The Romans mastered the semicircular stone arch and used it to build bridges across Europe, some of which survive two thousand years later. But the most remarkable early arch bridge comes from China. The Zhaozhou Bridge (also known as the Anji Bridge), designed by master craftsman Li Chun during the Sui Dynasty (581 to 618 CE), pioneered the open-spandrel design. Instead of filling the area above the arch with solid stone, Li Chun left openings, reducing the bridge’s weight and allowing floodwater to pass through. It remains the world’s oldest, largest-span, and best-preserved single-arch shallow stone bridge of its kind.

Wood, Rope, and What Didn’t Survive

Stone bridges dominate the historical record because stone lasts. But wood and rope were almost certainly used first. A log dropped across a creek is the most intuitive bridge imaginable, and simple rope bridges allowed people to cross gorges long before anyone shaped a stone slab. The problem is that organic materials rot. Archaeological evidence of ancient wooden bridges is rare and usually found only in waterlogged or oxygen-poor conditions that slow decomposition.

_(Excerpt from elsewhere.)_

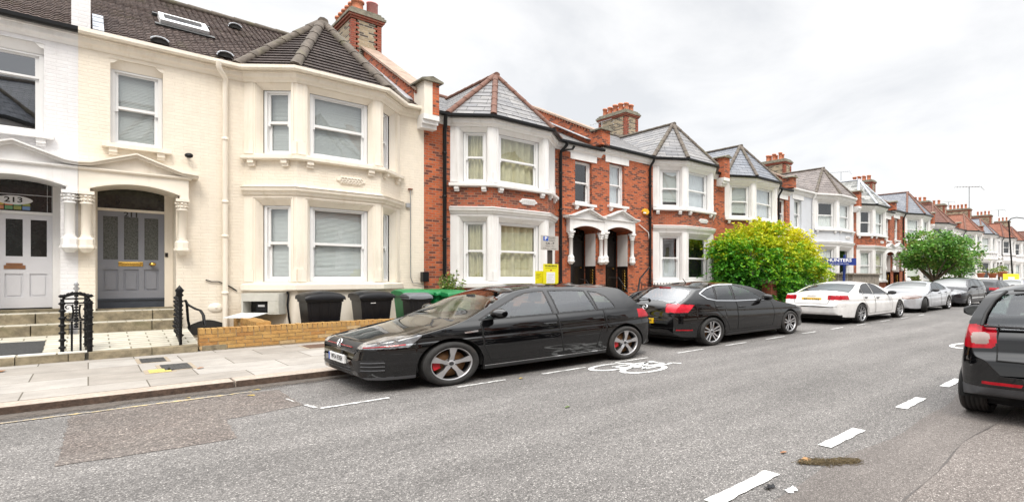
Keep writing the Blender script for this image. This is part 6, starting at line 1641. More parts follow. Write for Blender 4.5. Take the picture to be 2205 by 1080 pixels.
GW = [[(1.22,0.928),(1.42,1.055),(1.80,1.265),(1.94,1.320),(2.10,1.343),(2.22,1.347),(2.25,0.958)],
      [(2.33,0.960),(2.30,1.350),(2.70,1.348),(2.88,1.335),(2.96,0.982)],
      [(3.00,0.985),(2.95,1.330),(3.08,1.305),(3.22,1.225),(3.32,1.07),(3.33,1.003)]]
GD = [('door', [(1.34,0.30),(1.24,0.58),(1.23,0.88),(1.28,0.928),(2.285,0.952),(2.36,0.30)]), ('door', [(2.37,0.30),(2.295,0.952),(3.08,0.98),(3.10,0.80),(2.98,0.55),(2.92,0.30)])]
def g_head(s, x, y, z, zone):
    up = 0.700+0.125*x; lo = 0.605+0.06*np.maximum(x-0.30, 0)
    return (zone > 0) & (x < 0.56-0.9*np.maximum(0.755-z, 0)) & (y > 0.50) & (z < up) & (z > lo)
gspec = dict(panels=[('door',GD[0][1]),('rear_door',GD[1][1])], windows=GW, screens=[('windscreen',1.00,1.86,0.075,0.16),('rear_window',3.60,3.88,0.10,0.0)],
    skirt=None,
    areas=[('headlight', g_head), ('grille*', lambda s,x,y,z,zo: (zo == 2) & (x < 0.12) & (y < 0.50) & (z > 0.575) & (z < 0.675)),
           ('lower_grille*', lambda s,x,y,z,zo: (zo == 0) & (x < 0.06) & (y < 0.42) & (z > 0.235) & (z < 0.365)),
           ('fog_grille', lambda s,x,y,z,zo: (x < 0.20) & (y > 0.44) & (z > 0.29) & (z < 0.45) & (zo < 2)),
           ('splitter*', lambda s,x,y,z,zo: (x < 0.62) & (z < 0.22)),
           ('taillight', lambda s,x,y,z,zo: (x > 3.78) & (z > 0.79) & (z < 0.955) & (y > 0.42) & (zo > 0))],
    lines=[([(1.26,0.205),(3.09,0.215)],0.05,1), ([(1.26,0.233),(3.09,0.242)],0.008,2), ([(1.02,0.755),(1.18,0.77)],0.022,2), ([(0.05,0.628),(0.14,0.632),(0.40,0.650)],0.014,3)])
gm = {'body': M['p_black'], 'door': M['p_black'], 'rear_door': M['p_black'], 'side_window': M['cgt'], 'windscreen': M['cgt_front'], 'rear_window': M['cgt'], 'headlight': M['lamp_clear'], 'grille': M['trim_black'], 'lower_grille': M['trim_black'], 'fog_grille': M['trim_black'], 'splitter': M['satin'], 'taillight': M['lamp_red']}
o = standard(c, gspec, gm, dict(rim='five'), [('door',2.16,0.80),('rear_door',2.96,0.83)], 1.40, 1.0, M['p_black'], caliper='caliper', )
c.cabin(1.02, 1.98, 2.90)
c.plate('front', 0.0, 0.43, 'VF14 FXH', M['plate_w'], blue=True, xoff=0.02)
m = MB(); X0 = -0.035
for zz in (0.315, 0.365, 0.415):
    for sg in (-1, 1): m.tube([c.mp(float(x), sg*(float(c.width(np.array(x), np.array(0.45)))+0.006), zz) for x in (0.035,0.06,0.10,0.15,0.21)], 0.009, 5, 0)
for yy in range(-3, 4): m.tube([c.mp(0.022, yy*0.11, 0.27), c.mp(0.008, yy*0.11, 0.39)], 0.006, 4, 0)
for zz in (0.29,0.33,0.37): m.tube([c.mp(0.012, y_, zz) for y_ in (-0.38,0,0.38)], 0.005, 4, 0)
m.tube([c.mp(0.020, y_, 0.615) for y_ in (-0.40,-0.2,0,0.2,0.40)], 0.007, 5, 1)
T_ = c.T; T_.part('grille_bars', m, [M['satin'], M['lamp_red']], o['grille'], uv=False)
m = MB(); P = lambda a, b: c.mp(0.045-0.3*b, a, 0.70+b)
rg = [(0.062*math.cos(q), 0.058*math.sin(q)) for q in [2*PI*i/20 for i in range(21)]]
m.tube([c.mp(0.015+0.35*max(0,b), a, 0.635+b) for a, b in rg], 0.008, 5)
for pts in ([(-0.034,0.046),(0,-0.002),(0.034,0.046)],[(-0.054,0.026),(-0.026,-0.048),(0,0.006),(0.026,-0.048),(0.054,0.026)]): m.tube([c.mp(0.012+0.35*max(0,b), a, 0.635+b) for a, b in pts], 0.006, 4)
T_.part('badge', m, M['chrome'], uv=False)
for sg in (-1,):                              # lamp internals seen through the lens, bonnet vents, wipers
    m = MB()
    for xx, zz in ((0.18,0.668),(0.32,0.69)):
        y_ = float(c.width(np.array(xx), np.array(zz))); m.lathe([(0.032,-0.004*sg),(0.020,0.0),(0.0,-0.006*sg)], c.mp(xx, sg*(y_+0.004), zz), 14, 0, 'y')
    T_.part('lamp', m, M['chrome'], o['headlight:l' if sg < 0 else 'headlight:r'], uv=False)

c.gap('bumper_line', [[(-0.74,0.575),(-0.5,0.565),(0.5,0.565),(0.74,0.575)],[(-0.5,0.685),(0,0.69),(0.5,0.685)]], rear=False, r=0.005)
# ---- 2: black hatchback ahead, tail towards us
L = 4.42
c = Car('hatchback_car', 'black hatchback seen from behind with large red tail lamps and chrome window line', L, 0.90,
    [(0,0.54),(0.02,0.64),(0.08,0.74),(0.3,0.83),(0.7,0.925),(1.10,0.995),(1.38,1.06),(1.75,1.27),(2.15,1.425),(2.55,1.485),(3.0,1.485),(3.45,1.43),(3.78,1.375),(3.83,1.345),(3.98,1.235),(4.14,1.115),(4.25,1.03),(4.32,0.95),(4.365,0.82),(4.385,0.72),(4.41,0.64),(4.42,0.58)],
    [(0,0.50),(0.01,0.40),(0.04,0.27),(0.12,0.21),(0.4,0.195),(1.3,0.19),(3.0,0.195),(3.95,0.23),(4.25,0.26),(4.36,0.32),(4.41,0.42),(4.42,0.55)],
    PLAN(L, 0.5, 0.66), [(0,0.92),(1.3,0.96),(2.6,1.0),(3.6,1.06),(4.42,1.08)], (0.90,3.56), 0.325, 1, 10.98, 6.66, 0.015, drop=dropf(L,1.42,3.75))
c.near = 1
AW = [[(1.80,1.012),(1.95,1.11),(2.28,1.315),(2.58,1.392),(2.68,1.397),(2.80,1.018)],[(2.86,1.02),(2.75,1.40),(3.10,1.392),(3.26,1.37),(3.36,1.045)],[(3.40,1.05),(3.31,1.362),(3.54,1.30),(3.73,1.205),(3.60,1.10)]]
aspec = dict(panels=[('door',[(1.62,0.32),(1.54,0.65),(1.60,0.965),(2.80,1.008),(2.81,0.32)]),('rear_door',[(2.82,0.32),(2.815,1.008),(3.48,1.045),(3.46,0.85),(3.16,0.55),(3.06,0.32)])], windows=AW,
    screens=[('windscreen',1.40,2.20,0.08,0.14),('rear_window',3.845,4.215,0.09,-0.10)],
    areas=[('spoiler*', lambda s,x,y,z,zo: (x > 3.72) & (x < 3.842) & (zo == 2) & (y < 0.60)),
           ('taillight', lambda s,x,y,z,zo: (zo > 0) & (x > 3.98+0.9*np.maximum(0.97-z,0)) & (z > 0.80) & (z < 0.985-0.10*np.maximum(4.25-x,0)) & (y > 0.46+0.4*np.maximum(0.90-z,0))),
           ('headlight', lambda s,x,y,z,zo: (zo > 0) & (x < 0.6) & (z > 0.66+0.15*x) & (z < 0.78+0.14*x) & (y > 0.42)),
           ('diffuser*', lambda s,x,y,z,zo: (x > 3.9) & (z < 0.36))],
    lines=[([(1.76,1.005),(2.80,1.012),(3.40,1.040),(3.62,1.092),(3.77,1.21),(3.54,1.322),(3.28,1.388),(3.06,1.405),(2.62,1.410)],0.020,2),([(1.33,0.235),(3.15,0.24)],0.05,1),([(4.05,0.40),(4.36,0.42)],0.025,3)])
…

One striking example turned up during an extreme low tide event along the border of England and Wales, where researchers discovered a remarkably preserved wooden bridge believed to have been built by the Romans around 2,000 years ago. The excavation revealed substantial timbers with intricate joints, part of the original pier and cutwater structure. Finds like this hint at a vast history of wooden bridge-building that left almost no trace. For every ancient stone bridge that survives, there were likely hundreds of timber and rope crossings that vanished within a few generations.

From Slabs to Spans

The evolution of bridge types follows a clear logic. Beam bridges came first because they require no understanding of structural engineering, just brute strength and available material. Corbel arches came next, stacking stones to create a rough opening without needing curved formwork. True arches followed, distributing weight far more efficiently and enabling longer spans. Each step solved the same fundamental problem: how to cross a wider gap than your building material can reach on its own.

The beam bridge never disappeared. Modern highway overpasses are, structurally, the same idea as a clapper bridge: a flat deck resting on supports. Steel and reinforced concrete simply removed the old limits on span length. Every bridge you drive across today traces its ancestry back to someone laying a stone slab over a stream.